WRITTEN REQUEST
Can you output the material exactly as written, minus any pictures it holds?

PROVIDED DATA

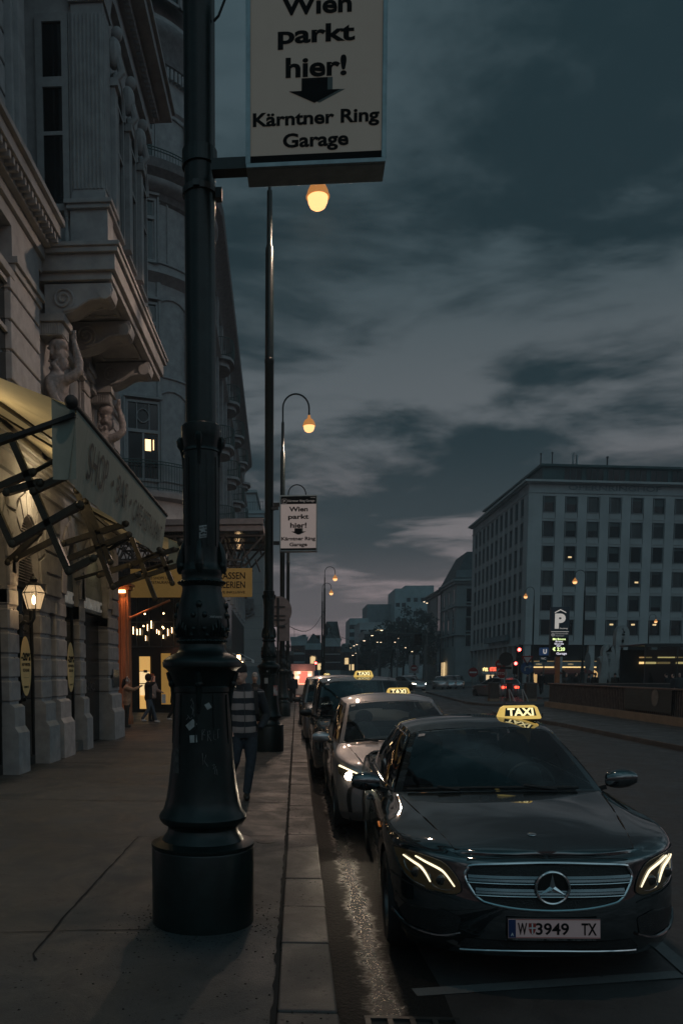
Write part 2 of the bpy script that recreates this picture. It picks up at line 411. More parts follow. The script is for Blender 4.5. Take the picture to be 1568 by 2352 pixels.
a = [at(*q, z=.14) for q in ((318, 1922), (420, 1921), (648, 1921))]; strip(mb, a, .010, jit=.004, seed=3)
a = [at(*q, z=.14) for q in ((0, 2143), (190, 2138), (345, 2136))]; strip(mb, a, .010, jit=.004, seed=4)
for yy in (10.7, 15.2, 21.5, 27.2): strip(mb, [(-4.8, yy+.15), (-2.5, yy+.05), (-.12, yy)], .016, jit=.006, seed=int(yy*10))
strip(mb, [(-.104, 0), (-.112, 5), (-.104, 9), (-.112, 14), (-.108, 20), (-.11, 40)], .024, jit=.006, seed=9)
struct('pavement_joint', mb, SLOT)
mb = MB(); zr = lambda x: road_z(x)+.006
strip(mb, [(.70, 4.62), (1.5, 4.75), (2.36, 4.90)], .11, zr, .0)
strip(mb, [(2.42, 4.85), (2.62, 8), (2.62, 40)], .10, zr)
struct('parking_bay_line', mb, PAINT)
mb = MB()
P0, P1 = Vector((8.3, 36.5, 0)), Vector((11.2, 57.5, 0))
for k in range(13):
    a = P0.lerp(P1, k/13); b = P0.lerp(P1, (k+.5)/13); strip(mb, [a, b], .28, lambda x: road_z(x)+.008)
for k in range(9):
    x = 9.2+k*1.55; strip(mb, [(x, 73.5-k*.55), (x+.75, 73.2-k*.55)], .9, .012)
for k in range(6): strip(mb, [(3.6, 50+k*9), (3.6, 54+k*9)], .14, lambda x: road_z(x)+.008)
struct('road_markings', mb, PAINT)
def slab(name, pts, z, m=PAVE, edge=True):
    b = MB(); b.prism([(x, y, -.05) for x, y in pts], (0, 0, z+.05)); o = struct(name, b, m, bevel=.02); return o
slab('pavement_right', [(9.3, 10), (9.3, 28.5), (8.75, 36), (9.2, 38.2), (10.4, 40), (13.0, 42.3), (42, 43), (42, 10)], .14)
slab('traffic_island', [(12.1, 76), (10.95, 59), (10.3, 49), (10.7, 46.4), (12.2, 44.8), (14.2, 46), (15.9, 51.4), (15.6, 60), (13.6, 76)], .14)
slab('pavement_far', [(17.5, 58), (60, 58), (60, 117), (33, 117), (33, 160), (22, 160), (22, 100), (19.5, 80)], .13)
# ------------------------------------------------------------------ drain and valve covers
g = thing('drain_grate', 'dark iron drain grate in the wet gutter at the front edge of the road', 'drain', (at(945, 2353, z=.01)+Vector((0, .02, .0))))
b = MB(); b.box(-.24, .24, -.22, .0, .0, .006); b.build('pit', VOID, g)
b = MB()
for i in range(5): b.box(-.25+i*.12, -.22+i*.12, -.24, .02, .002, .022)
b.box(-.25, .26, .0, .03, .002, .023); b.box(-.25, .26, -.12, -.09, .002, .023); b.build('bars', DARK, g)
v = thing('valve_cover', 'small round iron valve cover set in the pavement by the kerb', 'cover', at(610, 1933, z=.14))
b = MB(); b.lathe([(.0, .006), (.085, .006), (.10, .004), (.10, 0)], 24, cap=False); b.build('lid', mat('cover_iron', (.05, .045, .042), .5, var=.6, scale=40), v, smooth=True)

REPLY
Write part 2 of the bpy script that recreates this picture. It picks up at line 411. More parts follow. The script is for Blender 4.5. Take the picture to be 1568 by 2352 pixels.
a = [at(*q, z=.14) for q in ((318, 1922), (420, 1921), (648, 1921))]; strip(mb, a, .010, jit=.004, seed=3)
a = [at(*q, z=.14) for q in ((0, 2143), (190, 2138), (345, 2136))]; strip(mb, a, .010, jit=.004, seed=4)
for yy in (10.7, 15.2, 21.5, 27.2): strip(mb, [(-4.8, yy+.15), (-2.5, yy+.05), (-.12, yy)], .016, jit=.006, seed=int(yy*10))
strip(mb, [(-.104, 0), (-.112, 5), (-.104, 9), (-.112, 14), (-.108, 20), (-.11, 40)], .024, jit=.006, seed=9)
struct('pavement_joint', mb, SLOT)
mb = MB(); zr = lambda x: road_z(x)+.006
strip(mb, [(.70, 4.62), (1.5, 4.75), (2.36, 4.90)], .11, zr, .0)
strip(mb, [(2.42, 4.85), (2.62, 8), (2.62, 40)], .10, zr)
struct('parking_bay_line', mb, PAINT)
mb = MB()
P0, P1 = Vector((8.3, 36.5, 0)), Vector((11.2, 57.5, 0))
for k in range(13):
    a = P0.lerp(P1, k/13); b = P0.lerp(P1, (k+.5)/13); strip(mb, [a, b], .28, lambda x: road_z(x)+.008)
for k in range(9):
    x = 9.2+k*1.55; strip(mb, [(x, 73.5-k*.55), (x+.75, 73.2-k*.55)], .9, .012)
for k in range(6): strip(mb, [(3.6, 50+k*9), (3.6, 54+k*9)], .14, lambda x: road_z(x)+.008)
struct('road_markings', mb, PAINT)
def slab(name, pts, z, m=PAVE, edge=True):
    b = MB(); b.prism([(x, y, -.05) for x, y in pts], (0, 0, z+.05)); o = struct(name, b, m, bevel=.02); return o
slab('pavement_right', [(9.3, 10), (9.3, 28.5), (8.75, 36), (9.2, 38.2), (10.4, 40), (13.0, 42.3), (42, 43), (42, 10)], .14)
slab('traffic_island', [(12.1, 76), (10.95, 59), (10.3, 49), (10.7, 46.4), (12.2, 44.8), (14.2, 46), (15.9, 51.4), (15.6, 60), (13.6, 76)], .14)
slab('pavement_far', [(17.5, 58), (60, 58), (60, 117), (33, 117), (33, 160), (22, 160), (22, 100), (19.5, 80)], .13)
# ------------------------------------------------------------------ drain and valve covers
g = thing('drain_grate', 'dark iron drain grate in the wet gutter at the front edge of the road', 'drain', (at(945, 2353, z=.01)+Vector((0, .02, .0))))
b = MB(); b.box(-.24, .24, -.22, .0, .0, .006); b.build('pit', VOID, g)
b = MB()
for i in range(5): b.box(-.25+i*.12, -.22+i*.12, -.24, .02, .002, .022)
b.box(-.25, .26, .0, .03, .002, .023); b.box(-.25, .26, -.12, -.09, .002, .023); b.build('bars', DARK, g)
v = thing('valve_cover', 'small round iron valve cover set in the pavement by the kerb', 'cover', at(610, 1933, z=.14))
b = MB(); b.lathe([(.0, .006), (.085, .006), (.10, .004), (.10, 0)], 24, cap=False); b.build('lid', mat('cover_iron', (.05, .045, .042), .5, var=.6, scale=40), v, smooth=True)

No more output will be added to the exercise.